30.技術士となった時の抱負を述べてください。
(まだ何かありますか?と試験官Bへ)
試験官B
31.最後にひとつ。今年6月に発表された水道ビジョンの内容の中で、あなたが貢献できることはなんですか?


こうしてみると、コミュニケーション、リーダーシップ、評価、マネジメントの要素がほとんどなく、専門と技術者倫理が中心です。
この口頭試験にパスできた時は、専門についてかなり自信を持つことができるようになりました。

今この質問を見て思うことは、当時は専門知識を重要視していたということです。
技術士なので当たり前なのですが、頭の中にある知識を問われていた気がします。
では、今は知識よりもコミュニケーションやリーダーシップなどが重視されるのか?

専門的学識も大事ですが、ネットで調べれば情報が得らえる現在においては、頭の中にある知識の重要性は以前に比べて相対的に低くなっていると感じます
今は知識や情報をどう活用するか、どう問題解決に役立てるかということが問われる時代になったと思います。そのためにはコミュニケーション等他のスキルも一定以上必要ということでしょう。コンサルティングに必要な能力も問われていると感じます。
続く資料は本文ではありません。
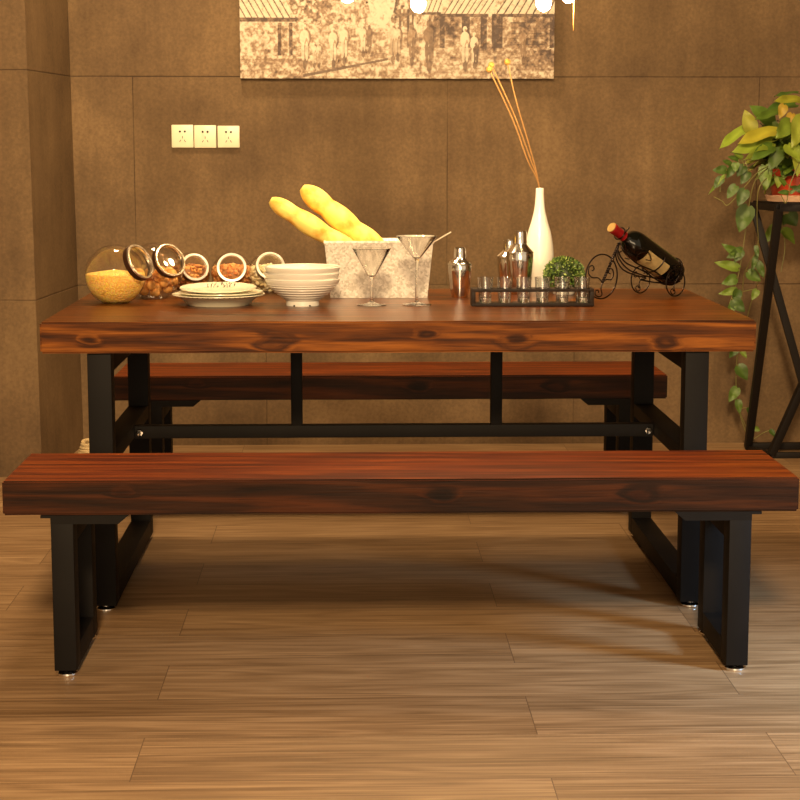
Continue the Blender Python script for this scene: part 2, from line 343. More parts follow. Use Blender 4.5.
def lathe(bm, prof, seg=32, mtx=None, wob=None):
    rings = []
    for r, z in prof:
        if r < 1e-6:
            rings.append([bm.verts.new((0, 0, z))])
        else:
            rings.append([bm.verts.new((r*math.cos(2*PI*i/seg), r*math.sin(2*PI*i/seg), z)) for i in range(seg)])
    for a, b in zip(rings, rings[1:]):
        for i in range(seg):
            j = (i+1) % seg
            if len(a) == 1 and len(b) == 1: continue
            if len(a) == 1: bm.faces.new([a[0], b[i], b[j]])
            elif len(b) == 1: bm.faces.new([a[i], a[j], b[0]])
            else: bm.faces.new([a[i], a[j], b[j], b[i]])
    vs = [v for r in rings for v in r]
    if mtx is not None:
        for v in vs: v.co = mtx @ v.co
    return vs
def tube(bm, pts, r, seg=8, closed=False):
    pts = [Vector(p) for p in pts]; n = len(pts); rings = []
    up = Vector((0, 0, 1)); prev = None
    for i, p in enumerate(pts):
        if closed: t = pts[(i+1) % n]-pts[i-1]
        else: t = pts[min(i+1, n-1)]-pts[max(i-1, 0)]
        if t.length < 1e-9: t = Vector((0, 0, 1))
        t.normalize()
        if prev is None:
            a = t.cross(up)
            if a.length < .05: a = t.cross(Vector((1, 0, 0)))
        else: a = prev-t*prev.dot(t)
        a.normalize(); prev = a; b = t.cross(a)
        rr = r[i] if isinstance(r, (list, tuple)) else r
        rings.append([bm.verts.new(p+(a*math.cos(2*PI*k/seg)+b*math.sin(2*PI*k/seg))*rr) for k in range(seg)])
    m = n if closed else n-1
    for i in range(m):
        A, B = rings[i], rings[(i+1) % n]
        for k in range(seg):
            bm.faces.new([A[k], A[(k+1) % seg], B[(k+1) % seg], B[k]])
    if not closed: bm.faces.new(rings[0][::-1]); bm.faces.new(rings[-1])
def spline(pts, n=8):
    pts = [Vector(p) for p in pts]; out = []
    P = [pts[0]*2-pts[1]]+pts+[pts[-1]*2-pts[-2]]
    for i in range(1, len(P)-2):
        a, b, c, d = P[i-1:i+3]
        for k in range(n):
            t = k/n; out.append(.5*((2*b)+(c-a)*t+(2*a-5*b+4*c-d)*t*t+(3*b-a-3*c+d)*t**3))
    out.append(pts[-1]); return out
def zto(nv):
    """matrix turning +z to nv"""
    return Vector(nv).normalized().to_track_quat('Z', 'Y').to_matrix().to_4x4()
def blob(bm, c, r, sub=1, sc=(1, 1, 1), rot=None):
    mt = Matrix.Translation(c) @ (rot.to_4x4() if rot is not None else Matrix()) @ Matrix.Diagonal((*[r*s for s in sc], 1))
    return bmesh.ops.create_icosphere(bm, subdivisions=sub, radius=1, matrix=mt)['verts']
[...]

私は経済産業省の未来人材ビジョン(令和4年5月)で取り上げられている内容や切り口が好きで、度々引用していますが、将来に求められるとされている問題発見力や的確な予測といった能力は技術士に求められる資質能力(コンピテンシー)や現行試験の傾向(観点、課題、解決策、リスクなど)と重なる部分が多いと感じます。

経済産業省の未来人材ビジョン(令和4年5月)P20より

こうした振り返りなどを踏まえ、単純に知識を頭に詰め込むことよりも、”問う力”、”予測する力”、”改善する意識”を大事にしていきたいと思いました。そして、今の技術士は単なる頭でっかちな技術者ではなく、スマートな技術者になるための資格になったと感じました。(改めて技術士っていい資格だと実感。)

今はAIに質問すればそれらしい回答が得られます。回答の精度は今後向上していくと考えられるので、日頃から”問う”ことを意識して情報をうまく収集し、問題発見や的確な予測といった需要に応えられる技術屋でありたいと思う次第です。

Xに投稿したとおり、80歳(2053年!)まで働くことを想定し、未来人材ビジョンを意識しながら、年齢マイナス20歳の健康と容姿(+柔軟な思考)を手に入れることを目標に掲げます!